リスタートのブログ

住宅関連の文章を載せていましたが、メーカーとの付き合いがなくなったのでオヤジのひとり言に内容を変えました。

思い出だけではつらすぎる

2012-04-22 08:19:14 | オヤジの日記
前にも書いたことがあるのだが、昔の歌を懐かしむという風潮には、馴染めない。

大学時代の友だちとの飲み会で、「昔の歌はよかったよな。それに比べて」という話をされると、じゃあ、お前は今の歌をどれくらい知っていると言うんだ、と必ず問い詰めたりするから、私は完全に鬱陶しい存在として見られているようだ。

さらに、昔の歌は、「思い出」というフィルターを通すから、よく感じるだけなんだよ、と言うと、「思い出を語って何が悪いんだ」と反論される。

悪い、とは言っていない。
過去の記憶が、歌によって美化されることと、昔の歌が優れているということとは、違うと言っているんだ、と言うと、「屁理屈を言うなよ」と最後は、お決まりの殺し文句で、封じ込められる。

自分が、面倒くさいことを言っているというのは自覚しているので、それ以上、議論をふっかけることはしない。
ただ、確実にストレスが溜まる。

だから、毎回のように、昔の歌を懐かしがるなんて、後ろ向きな奴らばかりだな、と心の中で罵っている。


地上波では、最近の歌番組は、新しい曲を放映するより、昔のヒット曲を流すことの方が多いようだ。
テレビ離れした若者より40代以上の「懐メロ世代」をターゲットにしたほうが、視聴率が取れるからだろう。

昔を懐かしがるだけでは、新たな創造は生まれないと思うのだが、目先の視聴率の方が大事だということか。

そんな現象を見ると、私には、テレビ局が音楽産業の衰退に拍車をかけているとしか思えないのだが・・・。


話し変わって、3年前まで得意先だった輸入家具販売会社のことを書こうと思う。

その会社は、3年前に倒産したのだが、そこからは、年に4、5回程度、仕事をいただいていた。

その会社の社長が、大の演歌好き。
私は、演歌が体質に合わないのだが、それと同時に懐古趣味も嫌悪している。

その社長は、演歌好き、懐古趣味という私の嫌いなダブルの要素を持っていたから、お得意様ではあったが、その会社に伺う前は、いつも気が重くて、ほとんど鬱状態のまま、会社のドアを押したものである。

仕事の話が終わるとすぐに、毎回のように「あの頃は、よかったよ」が始まる。

「あの頃」というのは、バブルのころのことである。

「あの歌が流行った頃は、バブルの真っ只中でね。忙しかったけど、儲かったよねえ!」
「あの歌」というのは、ナントカいう演歌なのだが、興味がないので、曲名をすぐに忘れる。

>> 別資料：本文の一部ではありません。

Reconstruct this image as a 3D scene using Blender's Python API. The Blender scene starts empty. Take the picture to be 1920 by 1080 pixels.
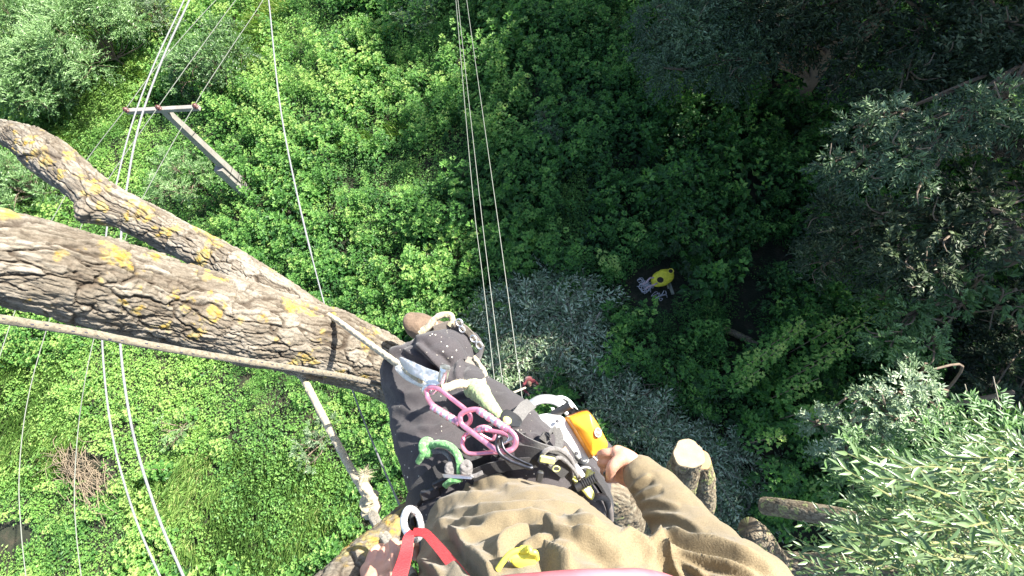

社長は、バブルの頃はどんなに忙しくても、寝る暇を惜しんで、毎月、中国か台湾、韓国に行って、良からぬ場所に出没していた、と自慢。

さらに、駅前のワンルームで安い出物があったので、そこを買って若い女の子を住まわせていた、と自慢。

バブルの頃は、外車を2台持っていて、車庫が華やかだったよね、と自慢。

そんな話を聞いて、「羨ましいですよねえ」と言える人間ならいいが、私は死んでも、そんなことは言わないと決めているので、自慢するだけ無駄なのだが、それに気づかず毎回のように自慢話が続く。


その輸入家具会社が倒産する前のことだ。
(そのときはまだ、私はその会社が倒産することは知らなかった)

「俺は、演歌以外聴かないんだよね。他の音楽は、ゴミだからね」という毎度のご託宣を聞かされた私は、4年間溜まりに溜まったものを吐き出すように、社長に向かって言ったのだ。

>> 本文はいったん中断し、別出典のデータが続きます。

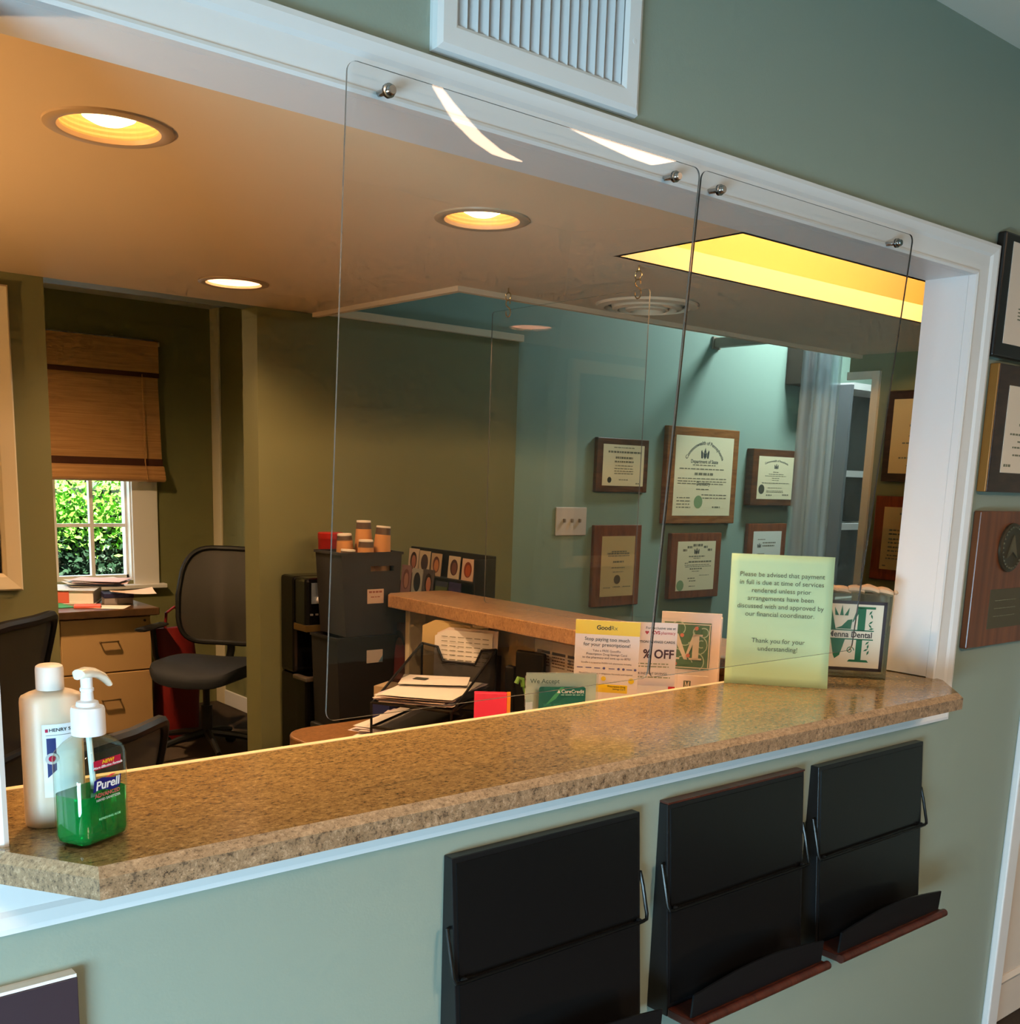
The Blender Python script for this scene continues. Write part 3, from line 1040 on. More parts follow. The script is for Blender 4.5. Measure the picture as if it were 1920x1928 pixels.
def make_rack(label, x):
    t = thing('magazine_rack', label, 'magazine rack', (x, YW0, 0), 0, 'black magazine racks under the counter')
    W = RACKW
    b = MB()
    b.prism([(0, 0, 0.527), (0, 0, 0.925), (0, -0.020, 0.925), (0, -0.050, 0.545), (0, -0.050, 0.527)], (W, 0, 0))
    b.build('body', BLACK, t, bevel=0.0015)
    b = MB().prism([(0.008, -0.0205, 0.916), (W - 0.008, -0.0205, 0.916), (W - 0.008, -0.0497, 0.552), (0.008, -0.0497, 0.552)], (0, -0.0015, 0))
    b.build('face_panel', mat('rack_face', (18, 18, 18), 0.22), t)
    MB().box(0.0, W, -0.112, -0.050, 0.527, 0.545).build('shelf', MAHOG, t, bevel=0.003)
    MB().tube([(-0.004, -0.113, 0.538), (W + 0.004, -0.113, 0.538)], 0.009, 12).build('rail', MAHOG, t, smooth=True)
    n = 14
    arc = [(0.006 + (W - 0.012) * k / n, 0.590 + 0.018 * math.sin(PI * k / n)) for k in range(n + 1)]
    b = MB().prism([(0.006, -0.103, 0.545)] + [(p[0], -0.106, p[1]) for p in arc] + [(W - 0.006, -0.103, 0.545)], (0, 0.004, 0))
    b.build('lip', BLACK, t)
    for s, x0 in ((-1, 0.0), (1, W)):
        xo = x0 + s * 0.007
    pts = [(-0.002, -0.022, 0.815), (-0.007, -0.022, 0.815), (-0.008, -0.030, 0.79), (-0.008, -0.043, 0.742), (-0.005, -0.046, 0.734), (0.004, -0.046, 0.732),
           (W - 0.004, -0.046, 0.732), (W + 0.005, -0.046, 0.734), (W + 0.008, -0.043, 0.742), (W + 0.008, -0.030, 0.79), (W + 0.007, -0.022, 0.815), (W + 0.002, -0.022, 0.815)]
    MB().tube(pts, 0.0034, 8).build('wire_bail', mat('bail_wire', (40, 38, 36), 0.3, 0.8), t, smooth=True)
    for x_ in (0.012, W - 0.012):
        MB().lathe([(0.0055, 0), (0.0055, 0.005), (0.0, 0.006)], 12, mat4=Matrix.Translation((x_, -0.041, 0.733)) @ Matrix.Rotation(R(90), 4, 'X')).build('bumper', BLACKP, t, smooth=True)
    return t


make_rack('black magazine rack, leftmost of the three under the counter', 0.922)
make_rack('black magazine rack with a dark red top edge, middle of the three', 1.402)
make_rack('black magazine rack nearest the door, right of the three', 1.862)
MB().box(1.402, 1.402 + RACKW, YW0 - 0.022, YW0 - 0.001, 0.9255, 0.929).build('top_cap', MAHOG, bpy.data.objects['magazine_rack.001'], loc=(-1.402, -YW0, 0))

t = thing('wall_panel_box', 'dark plum flat box with white top edge at lower left', 'wall box', (0, YW0, 0))
MB().box(0.0, 0.372, -0.018, 0, 0.45, 0.892).build('face', mat('plum', (58, 44, 50), 0.5), t, bevel=0.001)
MB().box(0.0, 0.371, -0.017, 0, 0.8925, 0.8965).build('top_edge', PAPER, t)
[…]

ああ、じゃあ、世界的に有名な(ネイティブっぽ発音で)エアロスミスやガンズアンドローゼス、ボンジョビ、U2、オアシスを聴いている人は、みんなゴミなんですね。
カラヤンや小澤征爾、朝比奈隆、コリン・ディビィスを聴いてる人も、ゴミなんですね。

良かったですよ、オレ。
ゴミの仲間で。
ああ、本当に、ゴミで良かったぁ!


そんな私の言葉を聞いたときの社長は、初めてイヌイット語を聞いた人のように、呆然とした顔で、私の顔を見つめたものである。


それから2ヵ月後に、その会社は倒産した。


そのときに、どんな音楽が流行っていたか、私には、その記憶が全くない。
思い出せない。

それはきっと、その倒産が、思い出にするほどの価値がないものだったからだろう。